Die Bewerbungen des Klägers blieben erfolglos. Der Kläger klagte infolgedessen u. a. auf Zahlung einer Entschädigung nach § 15 Abs.2 AGG, wonach Beschäftigte vom Arbeitgeber bei Verstoß gegen ein Benachteiligungsverbot eine angemessene Entschädigung verlangen können. Die Beklagte habe ihn unter Verstoß gegen die Vorschriften des SGB IX und des AGG wegen seiner Schwerbehinderung benachteiligt. Dies folge daraus, dass die Beklagte ihn entgegen § 165 S. 3 SGB IX (§ 82 Satz 2 SGB IX a.F.) nicht zu einem Vorstellungsgespräch auch für die Stelle in Cottbus eingeladen habe.

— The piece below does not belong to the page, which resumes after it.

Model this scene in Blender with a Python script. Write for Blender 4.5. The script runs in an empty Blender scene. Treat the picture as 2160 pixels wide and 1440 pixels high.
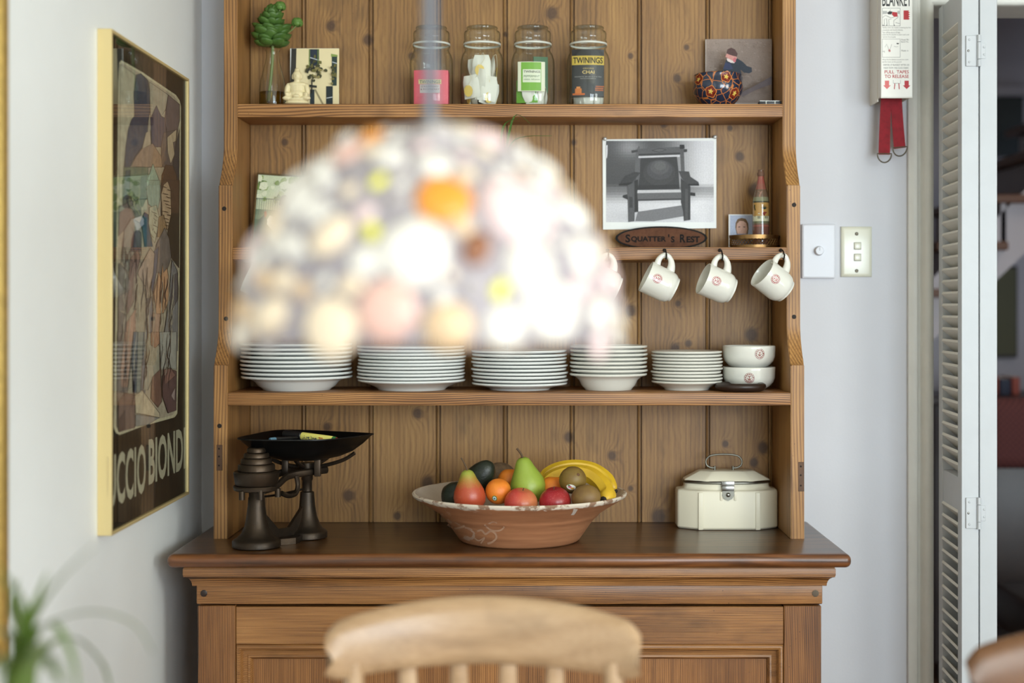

Das ArbG hatte die Klage abgewiesen. Das LAG hingegen verurteilte die Beklagte zur Zahlung einer Entschädigung nach § 15 Abs. 2 AGG in Höhe eines auf der Stelle erzielbaren Brutto-Monatsentgelts. Die unterbliebene Einladung zum zweiten Vorstellungsgespräch sei ein Verstoß gegen § 165 S. 3 SGB IX gewesen und die daraus resultierende Vermutung der Benachteiligung habe der Arbeitgeber nicht widerlegen können. Hiergegen wandte sich die Beklagte und ging vor dem BAG in Revision.
Die Entscheidung des BAG
Die Revision der Beklagten vor dem BAG hatte Erfolg. Eine Benachteiligung des Klägers durch die Beklagte wegen seiner Schwerbehinderung läge nicht vor. Daher schulde ihm die Beklagte auch nicht die Zahlung einer Entschädigung nach § 15 Abs. 2 AGG. Zwar seien öffentliche Arbeitgeber, denen die Bewerbung einer fachlich nicht offensichtlich ungeeigneten schwerbehinderten Person zugeht, verpflichtet, diese auch bei einer (ausschließlich) internen Stellenausschreibung zu einem Vorstellungsgespräch einzuladen. Allerdings war die Beklagte vorliegend nach Ansicht des BAG dieser Pflicht dadurch ausreichend nachgekommen, dass die für die Besetzung beider Stellen zuständige Regionaldirektion Berlin-Brandenburg den Kläger zu einem Vorstellungsgespräch betreffend der bei der Agentur für Arbeit Berlin-Mitte zu besetzende Stelle mit identischem Anforderungsprofil eingeladen hatte, das Auswahlverfahren nach identischen Kriterien durchgeführt wurde und eine Vertreterin der Regionaldirektion Berlin-Brandenburg den jeweils gebildeten Auswahlkommissionen angehörte.
Fazit
Durch die Entscheidung des BAG kann vor allem für öffentliche Arbeitgeber in Zukunft unnötige Bürokratie vermieden werden. Schwerbehinderte Bewerber, die sich auf zwei Stellen mit identischen Voraussetzungen an zwei Standorten bewerben und sich in einem ersten Bewerbungsgespräch bereits als ungeeignet erweisen, müssen nicht „pro forma" noch für ein Bewerbungsgespräch für die zweite Stelle eingeladen werden. Auch wenn eine Einladungspflicht wie sie gem. § 165 S.3 SGB IX für öffentliche Arbeitgeber vorgesehen ist, für private Arbeitgeber grundsätzlich nicht besteht, kann sich eine Situation wie die Bewerbung einer schwerbehinderten Person auf zwei Stellen mit identischem Anforderungsprofil, auch bei privaten Arbeitgebern stellen. Nach wie vor zeigt die Praxis, dass vor allem in Personalabteilungen Unsicherheiten bestehen im Umgang mit Bewerbungen von Schwerbehinderten. Es wäre zu wünschen, dass sich das zunehmend ändert. Die hiesige Entscheidung des BAG könnte dabei – auch privaten Arbeitgebern – eine Hilfestellung sein. Dies gilt umso mehr, als dass auch privaten Arbeitgebern nur dringend empfohlen werden kann, erkennbar schwerbehinderte Personen einzuladen, sofern nicht eine offensichtliche fachliche Ungeeignetheit vorliegt.